Research project
Into the cold: The adaptive role of pyrotechnology among the earliest modern humans in Europe, ca. 45,000–20,000 years ago
The routine assumption that Upper Palaeolithic early modern humans in Europe were regular fire users who produced fire at will has never been tested against the archaeological record. Utilizing literature, database and microwear analytical approaches, this project seeks to establish the role and forms of pyrotechnology in modern human adaptations to Ice Age middle and northern latitudes.
- Duration
- 2019 - 2023
- Contact
- Andrew Sorensen
- Funding
- Veni Innovational Research Incentives Scheme postdoctoral grant, Netherlands Organization for Scientific Research (NWO)
Social relevance
Our personal relationship with fire has become greatly diminished in the modern era compared to our prehistoric ancestors. Yet fire remains the basis for the vast majority of our technology and comforts, despite being largely hidden away. It is for this reason that the development of fire as an adaptive tool by humans is of such interest to us all. Determining when and how fire entered our technological repertoire is key to understanding who we are as a species, and as a society.
Scientific relevance
Around 45,000 years ago, our modern human ancestors made their way out of Africa into a world very different from that they were leaving behind. To be successful in this new, colder European environment, it is often assumed that these warm-adapted Upper Palaeolithic Homo sapiens must have possessed the ability to make fire.

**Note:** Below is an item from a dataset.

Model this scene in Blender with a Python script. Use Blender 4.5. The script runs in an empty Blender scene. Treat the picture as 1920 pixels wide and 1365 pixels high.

It is then perhaps surprising that artefactual evidence for fire making among the earliest groups of modern humans inhabiting Europe is virtually nonexistent, despite abundant evidence that they were using fire regularly.
By contrast, during my NWO-funded PhD project “Beyond Prometheus”, dozens of probable Neandertal fire-making tools from France dating to around 50,000 years ago were identified, making these the earliest evidence for regular fire production by any human group. This means that Neandertal fire-making tools currently outnumber by far those known from early Upper Palaeolithic contexts.
This is perhaps a bit strange considering modern humans frequently receive the benefit of the doubt regarding their abilities to habitually use and produce fire, while the burden of proof for Neandertals is much higher, with some researchers still arguing that Neandertals neither made fire nor used it on a regular basis. My project tests these long-standing assumptions from various angles that, together, will help give a much clearer picture of how great a force fire was in the modern human adaption to the novel and altogether demanding landscape that was Europe during the Last Glacial period.
Why Leiden University?
The Faculty of Archaeology at Leiden is the natural choice for carrying out this project. The publishing record of the Human Origins Group on Palaeolithic fire use is arguably among the strongest in the world, with numerous researchers confronting various aspects of this particular topic. I also work closely with the Material Studies Group, whose Laboratory for Artefact Studies provides top-notch research facilities for experimental archaeology and microwear and residue analyses.
One aspect of this study focuses on compiling a comprehensive database of early Upper Palaeolithic archaeological sites that exhibit various lines of evidence indicating fire had been used on-site. Such a database, which is sorely lacking for this period, will be used to look for diachronic and regional patterns in how and to what degree these peoples used fire. Ultimately, I hope to determine what differences in fire use existed between early modern human groups and the Neandertals that preceded them.
The second main objective of this project is to address the aforementioned lack of early Upper Palaeolithic fire-making tools which, by all accounts, should be more prevalent if modern humans were truly obligate fire users, as is often assumed. Using the microwear analytical methods developed and successfully employed during my PhD, I am conducting systematic analyses of strategically chosen early Upper Palaeolithic stone artefact assemblages to search for flint ‘strike-a-light’ tools exhibiting use damage indicative of forceful contact with pyrite for the production of fire.
This project will hopefully lead to a greater understanding of the roles fire use and fire making played in the development of the modern human niche, thereby providing the stepping stones needed to move away from implicit assumptions towards solid data of relevance for these ‘burning’ archaeological questions.